Jeudi prochain, 24 octobre, grande effervescence à Paris : ce sera le jour de l'ouverture de la FIAC et de ses satellites qui ne sont pas tous sans intérêt, loin de là : saluons les efforts de SLICK ou du « salon d'art contemporain » de l'Espace Pierre Cardin pour contribuer à faire de Paris une place réellement internationale. Quant à Art Elysées, dans ses pavillons du long de l'avenue, il assumera avec dignité sa réputation imméritée de salon des refusés de la prestigieuse voisine du Grand Palais. C'est précisément ce jour que l'Institut Art et droit a choisi pour organiser, au Cercle Interallié, une « rencontre avec des artistes de la Figuration narrative » pour tenter de répondre à la question « La Figuration narrative est-elle entrée dans l'histoire ? » Heureusement que les foires d'art contemporain n'ont pas l'idée de répondre à la question, car leur réponse serait négative. On verra peut-être Erró à la Fiac, puisqu'il est devenu un des artistes les plus chers du monde (le cap du million de dollars a été franchi en vente publique pour des grands « Scapes »), peut-être aussi Adami et Klasen, mais ce sera à peu près tout. En tout cas, soyons assurés que la Figuration narrative ne sera nulle part présente en tant que telle.
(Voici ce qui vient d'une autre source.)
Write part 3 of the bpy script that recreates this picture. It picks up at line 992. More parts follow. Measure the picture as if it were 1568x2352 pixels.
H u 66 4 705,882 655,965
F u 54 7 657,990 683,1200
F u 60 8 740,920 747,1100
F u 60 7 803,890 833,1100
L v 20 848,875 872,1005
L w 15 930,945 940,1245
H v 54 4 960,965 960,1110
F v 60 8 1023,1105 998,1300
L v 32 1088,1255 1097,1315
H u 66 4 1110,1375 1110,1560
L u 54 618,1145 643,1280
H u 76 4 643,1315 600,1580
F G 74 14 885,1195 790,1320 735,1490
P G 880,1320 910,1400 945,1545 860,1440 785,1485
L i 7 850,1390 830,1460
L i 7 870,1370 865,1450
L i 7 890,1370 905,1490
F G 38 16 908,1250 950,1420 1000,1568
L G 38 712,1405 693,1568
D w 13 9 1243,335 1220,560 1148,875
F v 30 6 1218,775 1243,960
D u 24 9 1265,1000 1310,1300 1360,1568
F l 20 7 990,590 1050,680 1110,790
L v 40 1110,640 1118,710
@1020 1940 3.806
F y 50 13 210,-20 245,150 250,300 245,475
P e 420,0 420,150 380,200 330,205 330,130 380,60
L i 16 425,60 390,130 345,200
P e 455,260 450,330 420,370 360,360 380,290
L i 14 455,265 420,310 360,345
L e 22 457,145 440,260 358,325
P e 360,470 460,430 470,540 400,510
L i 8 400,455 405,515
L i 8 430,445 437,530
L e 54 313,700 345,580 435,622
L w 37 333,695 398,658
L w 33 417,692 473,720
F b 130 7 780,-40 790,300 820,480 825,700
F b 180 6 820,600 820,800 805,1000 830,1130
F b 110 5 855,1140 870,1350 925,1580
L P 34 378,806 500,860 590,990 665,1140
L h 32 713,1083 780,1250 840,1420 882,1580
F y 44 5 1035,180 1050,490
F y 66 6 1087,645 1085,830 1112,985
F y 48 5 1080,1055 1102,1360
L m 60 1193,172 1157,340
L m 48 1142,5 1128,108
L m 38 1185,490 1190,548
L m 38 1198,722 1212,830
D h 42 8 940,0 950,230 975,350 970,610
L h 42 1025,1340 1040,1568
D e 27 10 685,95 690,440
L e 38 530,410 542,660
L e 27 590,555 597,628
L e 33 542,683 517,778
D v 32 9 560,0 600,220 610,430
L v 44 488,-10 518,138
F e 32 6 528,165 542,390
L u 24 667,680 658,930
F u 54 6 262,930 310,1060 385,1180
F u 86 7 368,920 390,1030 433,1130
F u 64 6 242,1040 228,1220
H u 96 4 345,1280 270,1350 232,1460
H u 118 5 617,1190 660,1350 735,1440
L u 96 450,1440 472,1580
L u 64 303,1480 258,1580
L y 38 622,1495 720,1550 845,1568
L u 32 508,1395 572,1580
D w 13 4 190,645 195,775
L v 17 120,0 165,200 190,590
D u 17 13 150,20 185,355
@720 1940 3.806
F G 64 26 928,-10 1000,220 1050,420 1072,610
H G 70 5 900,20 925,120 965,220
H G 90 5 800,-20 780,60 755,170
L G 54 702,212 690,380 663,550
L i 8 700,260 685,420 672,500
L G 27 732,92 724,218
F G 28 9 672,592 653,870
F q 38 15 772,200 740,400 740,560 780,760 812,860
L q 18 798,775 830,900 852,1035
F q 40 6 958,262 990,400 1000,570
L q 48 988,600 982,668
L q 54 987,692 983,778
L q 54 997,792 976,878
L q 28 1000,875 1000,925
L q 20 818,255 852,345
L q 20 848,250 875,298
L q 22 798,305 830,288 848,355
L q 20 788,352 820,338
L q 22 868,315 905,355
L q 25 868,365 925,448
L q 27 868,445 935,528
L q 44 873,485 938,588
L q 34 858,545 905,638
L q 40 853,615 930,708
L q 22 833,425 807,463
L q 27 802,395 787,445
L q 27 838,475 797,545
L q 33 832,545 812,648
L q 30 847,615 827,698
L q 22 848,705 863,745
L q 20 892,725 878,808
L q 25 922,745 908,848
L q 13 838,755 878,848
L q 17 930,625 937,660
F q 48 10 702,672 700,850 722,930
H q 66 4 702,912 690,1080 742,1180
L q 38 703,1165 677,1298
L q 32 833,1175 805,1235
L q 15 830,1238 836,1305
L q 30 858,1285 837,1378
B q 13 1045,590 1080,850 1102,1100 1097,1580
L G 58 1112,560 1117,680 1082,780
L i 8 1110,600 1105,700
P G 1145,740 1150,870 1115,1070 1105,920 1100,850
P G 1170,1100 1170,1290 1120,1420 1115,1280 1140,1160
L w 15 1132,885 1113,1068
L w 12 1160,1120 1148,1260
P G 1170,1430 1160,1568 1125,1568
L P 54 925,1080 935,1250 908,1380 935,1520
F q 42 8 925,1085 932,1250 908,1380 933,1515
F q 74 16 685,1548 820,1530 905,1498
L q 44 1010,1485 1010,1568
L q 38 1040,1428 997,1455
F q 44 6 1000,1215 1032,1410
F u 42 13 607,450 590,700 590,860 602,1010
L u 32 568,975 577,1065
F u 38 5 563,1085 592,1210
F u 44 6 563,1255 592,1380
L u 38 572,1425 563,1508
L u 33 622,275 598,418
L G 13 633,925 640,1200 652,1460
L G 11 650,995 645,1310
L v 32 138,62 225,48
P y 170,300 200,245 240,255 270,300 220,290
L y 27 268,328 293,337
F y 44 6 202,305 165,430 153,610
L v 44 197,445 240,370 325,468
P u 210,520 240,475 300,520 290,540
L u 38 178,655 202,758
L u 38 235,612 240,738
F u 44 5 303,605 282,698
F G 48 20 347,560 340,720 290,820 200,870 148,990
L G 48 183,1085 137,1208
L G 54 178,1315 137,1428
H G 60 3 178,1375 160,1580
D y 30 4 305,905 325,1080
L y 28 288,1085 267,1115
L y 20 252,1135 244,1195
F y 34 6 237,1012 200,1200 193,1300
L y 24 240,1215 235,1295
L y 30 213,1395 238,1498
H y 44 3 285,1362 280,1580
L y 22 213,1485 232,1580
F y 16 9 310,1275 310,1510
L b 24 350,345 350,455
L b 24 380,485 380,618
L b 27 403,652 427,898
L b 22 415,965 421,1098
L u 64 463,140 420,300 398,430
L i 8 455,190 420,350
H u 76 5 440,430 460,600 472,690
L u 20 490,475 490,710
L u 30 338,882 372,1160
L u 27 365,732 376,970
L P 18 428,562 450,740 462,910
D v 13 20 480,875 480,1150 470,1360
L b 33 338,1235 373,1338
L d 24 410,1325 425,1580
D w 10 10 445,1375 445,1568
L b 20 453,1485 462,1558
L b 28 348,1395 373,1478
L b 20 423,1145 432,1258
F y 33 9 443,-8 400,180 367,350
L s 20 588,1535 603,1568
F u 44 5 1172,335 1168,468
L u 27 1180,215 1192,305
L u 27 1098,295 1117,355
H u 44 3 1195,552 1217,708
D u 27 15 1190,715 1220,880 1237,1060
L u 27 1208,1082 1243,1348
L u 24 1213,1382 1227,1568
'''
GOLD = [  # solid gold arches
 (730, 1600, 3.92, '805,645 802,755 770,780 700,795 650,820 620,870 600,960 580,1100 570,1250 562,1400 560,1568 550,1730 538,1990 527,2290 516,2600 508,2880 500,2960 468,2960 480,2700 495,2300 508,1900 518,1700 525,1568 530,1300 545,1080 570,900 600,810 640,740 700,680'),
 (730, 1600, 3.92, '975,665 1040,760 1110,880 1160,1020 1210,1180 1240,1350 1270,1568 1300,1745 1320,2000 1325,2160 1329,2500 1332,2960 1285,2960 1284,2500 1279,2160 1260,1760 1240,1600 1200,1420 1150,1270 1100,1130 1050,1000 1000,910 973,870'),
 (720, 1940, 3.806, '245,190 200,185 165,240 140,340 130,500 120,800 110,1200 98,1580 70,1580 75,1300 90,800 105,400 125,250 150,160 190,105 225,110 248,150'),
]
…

Est-ce si grave ? Je me souviens qu'au milieu des années 80, le vibrionnant Achille Bonito-Oliva avait réussi à imposer dans le monde entier sa « Transavantgarde ». Il expliquait assez cyniquement que le problème, pour ses quatre poulains (Chia, Cucchi, Clemente, Paladino) n'était pas de « passer à l'histoire » mais de « passer à la géographie ». Autrement dit, occuper le terrain, être de toutes les biennales et foires, et gagner beaucoup d'argent. C'est ce qui advint. Aujourd'hui la Transavantgarde est oubliée et ses membres, dispersés, poursuivent individuellement leurs carrières respectives avec des fortunes diverses. On ne peut pas en dire autant de la Figuration narrative : c'est un label reconnu, y compris par de grandes institutions comme le Museo Nacional Centro Arte Reina Sofia de Madrid qui vient d'ouvrir (mai 2012) une section consacrée à ce groupe que l'on peut dire historique, mais dont les contours sont mal définis. Qui en est, qui n'en est pas ?
C'est avec cette question en tête que j'ouvre la thèse imposante d'une chercheuse à l'Université Provence Aix-Marseille I, Leïla Cadet, sous le titre intimidant : « La réappropriation de l'héritage artistique occidental par les artistes de la Figuration narrative : la citation comme instrument critique ». Dans les annexes figurent des entretiens avec six artistes de la Figuration narrative. Ils ont visiblement parlé librement, sans se douter peut-être que la doctorante publierait la totalité de ses enregistrements. Le résultat est hautement significatif. Jugez en : Adami déclare d'entrée de jeu ne pas se reconnaître comme partie prenante à la Figuration narrative. « La narration, précise-t-il, est une chose qui ne m'a jamais intéressé : c'est la raison pour laquelle je ne voulais pas participer à l'exposition du Grand Palais en 2008. Je l'ai dit, mais ensuite j'y ai été plus ou moins contraint ». Erró observe : « nous n'avons pas démarré tous ensemble, mais chacun pour soi. Nous nous voyons d'ailleurs rarement », et à propos de l'exposition du Grand Palais dédiée à la Figuration narrative : « il y a beaucoup d'artistes dans cette exposition qui n'ont rien à voir avec nous. »
Klasen confirme à sa manière à propos des expositions des années 60 et 70 : « Je me sentais en porte-à-faux avec certaines démarches mais Gassiot-Talabot avait brassé très large. » Enfin, Rancillac, co-fondateur du mouvement avec Télémaque et Gassiot-Talabot, en rajoute à propos de l'exposition de 2008 : « On confond tout. Regardez l'exposition du Grand Palais : ils sont même allés chercher les Malassis qui n'ont jamais fait partie de la Figuration narrative. » Le débat est ouvert, mais d'ores et déjà on peut dire que l'exposition du Grand Palais par laquelle le Musée National d'Art Moderne se proposait de faire entrer la Figuration narrative dans l'histoire fut ratée. Il n'y eut qu'une cinquantaine de milliers de visiteurs et des membres du mouvement parmi les plus incontestables la récusèrent avec mépris. La doctorante s'était décidément aventurée sur un terrain miné.